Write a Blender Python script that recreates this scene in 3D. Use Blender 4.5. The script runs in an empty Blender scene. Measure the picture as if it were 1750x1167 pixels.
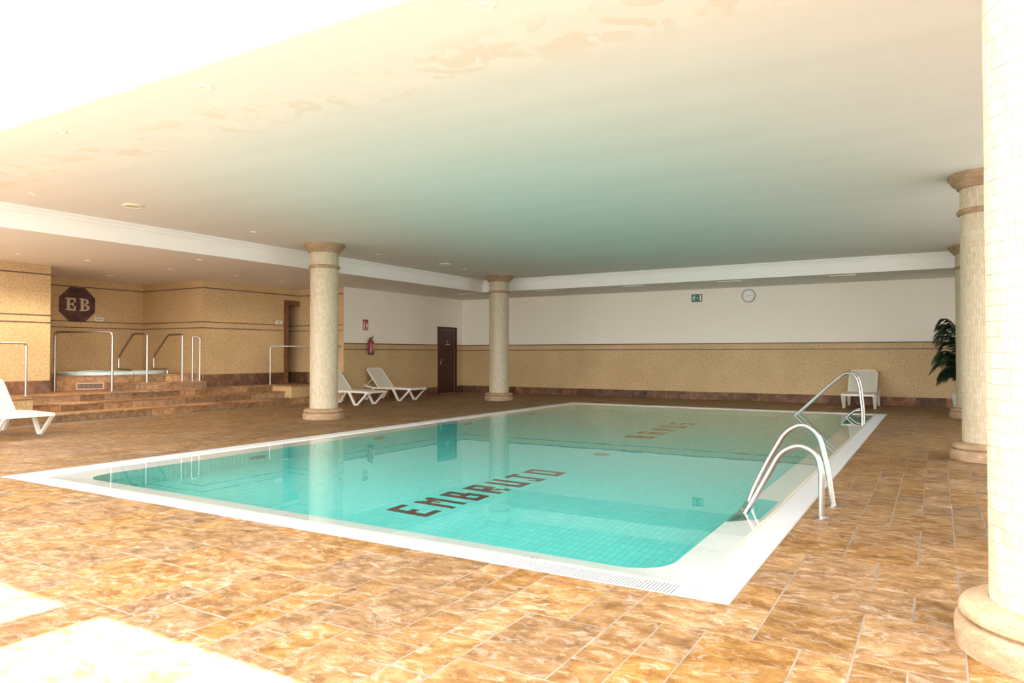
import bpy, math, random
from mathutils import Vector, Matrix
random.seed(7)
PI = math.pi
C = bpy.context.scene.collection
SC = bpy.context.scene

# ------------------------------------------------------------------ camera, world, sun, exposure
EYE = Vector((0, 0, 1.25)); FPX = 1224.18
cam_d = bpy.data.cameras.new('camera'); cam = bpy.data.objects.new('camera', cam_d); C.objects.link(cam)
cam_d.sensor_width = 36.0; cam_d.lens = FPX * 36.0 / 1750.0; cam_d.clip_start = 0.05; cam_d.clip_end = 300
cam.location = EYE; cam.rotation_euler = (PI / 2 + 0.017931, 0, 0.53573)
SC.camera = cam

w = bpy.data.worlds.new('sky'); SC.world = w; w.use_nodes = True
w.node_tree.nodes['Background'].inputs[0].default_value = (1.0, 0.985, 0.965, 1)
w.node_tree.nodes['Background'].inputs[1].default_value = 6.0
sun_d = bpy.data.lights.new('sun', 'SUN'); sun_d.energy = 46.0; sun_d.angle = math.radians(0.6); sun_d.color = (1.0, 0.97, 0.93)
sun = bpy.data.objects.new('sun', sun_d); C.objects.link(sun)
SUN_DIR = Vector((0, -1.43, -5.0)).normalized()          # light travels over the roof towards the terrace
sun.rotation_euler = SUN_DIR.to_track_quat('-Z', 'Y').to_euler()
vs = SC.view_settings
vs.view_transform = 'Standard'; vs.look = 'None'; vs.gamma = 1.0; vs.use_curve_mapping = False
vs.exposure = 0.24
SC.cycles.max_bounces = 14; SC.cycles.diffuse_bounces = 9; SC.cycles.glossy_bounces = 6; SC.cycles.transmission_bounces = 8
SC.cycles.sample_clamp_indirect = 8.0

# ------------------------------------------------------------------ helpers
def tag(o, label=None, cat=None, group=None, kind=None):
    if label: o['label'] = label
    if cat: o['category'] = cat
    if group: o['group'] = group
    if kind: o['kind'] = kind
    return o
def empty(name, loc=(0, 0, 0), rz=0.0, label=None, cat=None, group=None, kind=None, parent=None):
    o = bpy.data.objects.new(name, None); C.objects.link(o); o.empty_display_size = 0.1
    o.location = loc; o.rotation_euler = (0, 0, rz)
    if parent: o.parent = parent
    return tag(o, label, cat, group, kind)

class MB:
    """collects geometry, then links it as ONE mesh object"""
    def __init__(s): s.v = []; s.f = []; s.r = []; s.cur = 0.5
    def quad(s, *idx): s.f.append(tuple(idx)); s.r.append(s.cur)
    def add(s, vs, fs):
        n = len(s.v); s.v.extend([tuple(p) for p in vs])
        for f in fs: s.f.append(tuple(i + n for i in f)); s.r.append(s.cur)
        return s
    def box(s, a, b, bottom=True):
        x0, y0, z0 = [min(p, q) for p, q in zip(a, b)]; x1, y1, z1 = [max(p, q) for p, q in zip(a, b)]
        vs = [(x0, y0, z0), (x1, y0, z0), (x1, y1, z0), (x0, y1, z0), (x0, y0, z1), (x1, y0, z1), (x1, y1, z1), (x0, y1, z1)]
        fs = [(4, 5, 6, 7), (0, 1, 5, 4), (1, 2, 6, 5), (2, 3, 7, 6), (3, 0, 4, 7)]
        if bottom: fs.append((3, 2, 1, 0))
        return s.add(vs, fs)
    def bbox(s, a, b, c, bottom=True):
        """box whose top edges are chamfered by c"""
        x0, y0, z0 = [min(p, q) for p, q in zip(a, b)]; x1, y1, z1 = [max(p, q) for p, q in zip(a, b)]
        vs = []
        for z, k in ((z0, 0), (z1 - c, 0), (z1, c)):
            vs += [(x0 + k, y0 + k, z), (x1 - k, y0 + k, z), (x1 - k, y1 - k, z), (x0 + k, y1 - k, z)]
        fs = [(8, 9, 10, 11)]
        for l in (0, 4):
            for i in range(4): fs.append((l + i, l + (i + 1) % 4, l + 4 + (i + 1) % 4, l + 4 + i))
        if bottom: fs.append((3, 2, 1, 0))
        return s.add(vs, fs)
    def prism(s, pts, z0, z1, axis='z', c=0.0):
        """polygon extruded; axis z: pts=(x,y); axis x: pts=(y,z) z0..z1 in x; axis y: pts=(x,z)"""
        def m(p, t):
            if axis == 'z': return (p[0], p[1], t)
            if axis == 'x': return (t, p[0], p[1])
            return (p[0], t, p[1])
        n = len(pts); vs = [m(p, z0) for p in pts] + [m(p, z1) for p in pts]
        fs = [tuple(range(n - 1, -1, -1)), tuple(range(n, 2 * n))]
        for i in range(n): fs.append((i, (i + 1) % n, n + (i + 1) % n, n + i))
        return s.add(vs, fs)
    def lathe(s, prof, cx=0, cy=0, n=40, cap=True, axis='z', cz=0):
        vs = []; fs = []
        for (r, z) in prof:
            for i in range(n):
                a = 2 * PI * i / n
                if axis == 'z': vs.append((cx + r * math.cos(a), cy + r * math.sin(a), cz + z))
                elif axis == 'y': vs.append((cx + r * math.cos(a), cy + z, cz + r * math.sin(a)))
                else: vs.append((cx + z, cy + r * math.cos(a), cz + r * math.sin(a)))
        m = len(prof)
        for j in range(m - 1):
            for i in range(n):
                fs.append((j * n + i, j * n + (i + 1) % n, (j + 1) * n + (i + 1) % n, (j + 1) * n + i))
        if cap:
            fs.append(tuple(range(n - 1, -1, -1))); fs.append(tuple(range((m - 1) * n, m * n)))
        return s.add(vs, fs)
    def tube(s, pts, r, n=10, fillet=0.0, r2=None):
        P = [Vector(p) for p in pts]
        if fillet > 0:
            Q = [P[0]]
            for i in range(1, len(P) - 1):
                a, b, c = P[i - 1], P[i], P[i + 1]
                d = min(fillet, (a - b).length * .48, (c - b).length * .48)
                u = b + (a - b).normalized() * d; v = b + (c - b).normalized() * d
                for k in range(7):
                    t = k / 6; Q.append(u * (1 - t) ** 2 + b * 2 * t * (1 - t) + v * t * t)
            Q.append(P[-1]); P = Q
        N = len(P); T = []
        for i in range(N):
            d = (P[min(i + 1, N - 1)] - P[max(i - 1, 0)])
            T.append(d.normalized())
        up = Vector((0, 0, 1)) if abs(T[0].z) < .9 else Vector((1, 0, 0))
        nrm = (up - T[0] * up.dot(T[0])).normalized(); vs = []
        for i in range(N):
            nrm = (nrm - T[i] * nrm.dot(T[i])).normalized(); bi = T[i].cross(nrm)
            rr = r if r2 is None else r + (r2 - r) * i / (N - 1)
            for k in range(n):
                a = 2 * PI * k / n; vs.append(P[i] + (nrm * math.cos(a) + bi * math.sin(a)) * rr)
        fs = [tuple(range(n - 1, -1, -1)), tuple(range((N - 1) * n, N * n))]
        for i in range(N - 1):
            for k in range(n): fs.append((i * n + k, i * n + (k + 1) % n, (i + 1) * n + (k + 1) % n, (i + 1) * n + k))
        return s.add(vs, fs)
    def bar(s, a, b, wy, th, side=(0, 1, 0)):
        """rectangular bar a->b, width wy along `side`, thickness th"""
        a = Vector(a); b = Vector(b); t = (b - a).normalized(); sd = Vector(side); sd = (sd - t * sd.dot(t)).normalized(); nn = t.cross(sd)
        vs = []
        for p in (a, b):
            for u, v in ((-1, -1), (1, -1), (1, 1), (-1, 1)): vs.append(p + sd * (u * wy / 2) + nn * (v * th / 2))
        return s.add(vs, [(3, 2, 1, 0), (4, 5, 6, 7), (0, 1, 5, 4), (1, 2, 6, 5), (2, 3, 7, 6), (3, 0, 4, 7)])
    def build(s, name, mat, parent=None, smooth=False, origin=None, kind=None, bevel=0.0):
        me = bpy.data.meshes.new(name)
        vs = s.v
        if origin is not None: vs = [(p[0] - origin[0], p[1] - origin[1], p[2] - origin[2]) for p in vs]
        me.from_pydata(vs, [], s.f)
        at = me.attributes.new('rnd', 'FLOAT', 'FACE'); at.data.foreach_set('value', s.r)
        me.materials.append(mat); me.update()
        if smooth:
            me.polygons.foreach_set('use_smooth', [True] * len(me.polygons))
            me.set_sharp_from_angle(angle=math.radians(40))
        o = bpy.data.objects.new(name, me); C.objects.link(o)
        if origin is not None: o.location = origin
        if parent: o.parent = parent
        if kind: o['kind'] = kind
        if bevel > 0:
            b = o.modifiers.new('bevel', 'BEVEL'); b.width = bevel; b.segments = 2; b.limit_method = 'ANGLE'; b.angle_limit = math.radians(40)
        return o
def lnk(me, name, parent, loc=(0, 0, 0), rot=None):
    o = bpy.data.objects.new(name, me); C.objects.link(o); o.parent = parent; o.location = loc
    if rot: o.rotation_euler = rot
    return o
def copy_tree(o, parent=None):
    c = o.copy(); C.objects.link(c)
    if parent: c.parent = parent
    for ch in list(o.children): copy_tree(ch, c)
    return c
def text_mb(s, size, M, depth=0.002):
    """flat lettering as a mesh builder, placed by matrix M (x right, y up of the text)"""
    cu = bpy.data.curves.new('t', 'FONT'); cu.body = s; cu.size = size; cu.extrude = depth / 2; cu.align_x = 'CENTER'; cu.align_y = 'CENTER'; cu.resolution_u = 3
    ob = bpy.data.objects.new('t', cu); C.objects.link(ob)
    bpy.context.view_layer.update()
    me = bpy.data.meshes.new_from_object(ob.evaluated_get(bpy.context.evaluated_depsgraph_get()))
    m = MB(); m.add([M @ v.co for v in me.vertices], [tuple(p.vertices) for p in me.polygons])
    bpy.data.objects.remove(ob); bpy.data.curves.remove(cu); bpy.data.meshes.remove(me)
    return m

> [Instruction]
Only lines belong in the copy: transcribe those from the start of the data through the line that contains "return tag(o, label, cat, group, kind)", and skip the pictures.

> [Task result]
Write a Blender Python script that recreates this scene in 3D. Use Blender 4.5. The script runs in an empty Blender scene. Measure the picture as if it were 1750x1167 pixels.
import bpy, math, random
from mathutils import Vector, Matrix
random.seed(7)
PI = math.pi
C = bpy.context.scene.collection
SC = bpy.context.scene

# ------------------------------------------------------------------ camera, world, sun, exposure
EYE = Vector((0, 0, 1.25)); FPX = 1224.18
cam_d = bpy.data.cameras.new('camera'); cam = bpy.data.objects.new('camera', cam_d); C.objects.link(cam)
cam_d.sensor_width = 36.0; cam_d.lens = FPX * 36.0 / 1750.0; cam_d.clip_start = 0.05; cam_d.clip_end = 300
cam.location = EYE; cam.rotation_euler = (PI / 2 + 0.017931, 0, 0.53573)
SC.camera = cam

w = bpy.data.worlds.new('sky'); SC.world = w; w.use_nodes = True
w.node_tree.nodes['Background'].inputs[0].default_value = (1.0, 0.985, 0.965, 1)
w.node_tree.nodes['Background'].inputs[1].default_value = 6.0
sun_d = bpy.data.lights.new('sun', 'SUN'); sun_d.energy = 46.0; sun_d.angle = math.radians(0.6); sun_d.color = (1.0, 0.97, 0.93)
sun = bpy.data.objects.new('sun', sun_d); C.objects.link(sun)
SUN_DIR = Vector((0, -1.43, -5.0)).normalized()          # light travels over the roof towards the terrace
sun.rotation_euler = SUN_DIR.to_track_quat('-Z', 'Y').to_euler()
vs = SC.view_settings
vs.view_transform = 'Standard'; vs.look = 'None'; vs.gamma = 1.0; vs.use_curve_mapping = False
vs.exposure = 0.24
SC.cycles.max_bounces = 14; SC.cycles.diffuse_bounces = 9; SC.cycles.glossy_bounces = 6; SC.cycles.transmission_bounces = 8
SC.cycles.sample_clamp_indirect = 8.0

# ------------------------------------------------------------------ helpers
def tag(o, label=None, cat=None, group=None, kind=None):
    if label: o['label'] = label
    if cat: o['category'] = cat
    if group: o['group'] = group
    if kind: o['kind'] = kind
    return o
def empty(name, loc=(0, 0, 0), rz=0.0, label=None, cat=None, group=None, kind=None, parent=None):
    o = bpy.data.objects.new(name, None); C.objects.link(o); o.empty_display_size = 0.1
    o.location = loc; o.rotation_euler = (0, 0, rz)
    if parent: o.parent = parent
    return tag(o, label, cat, group, kind)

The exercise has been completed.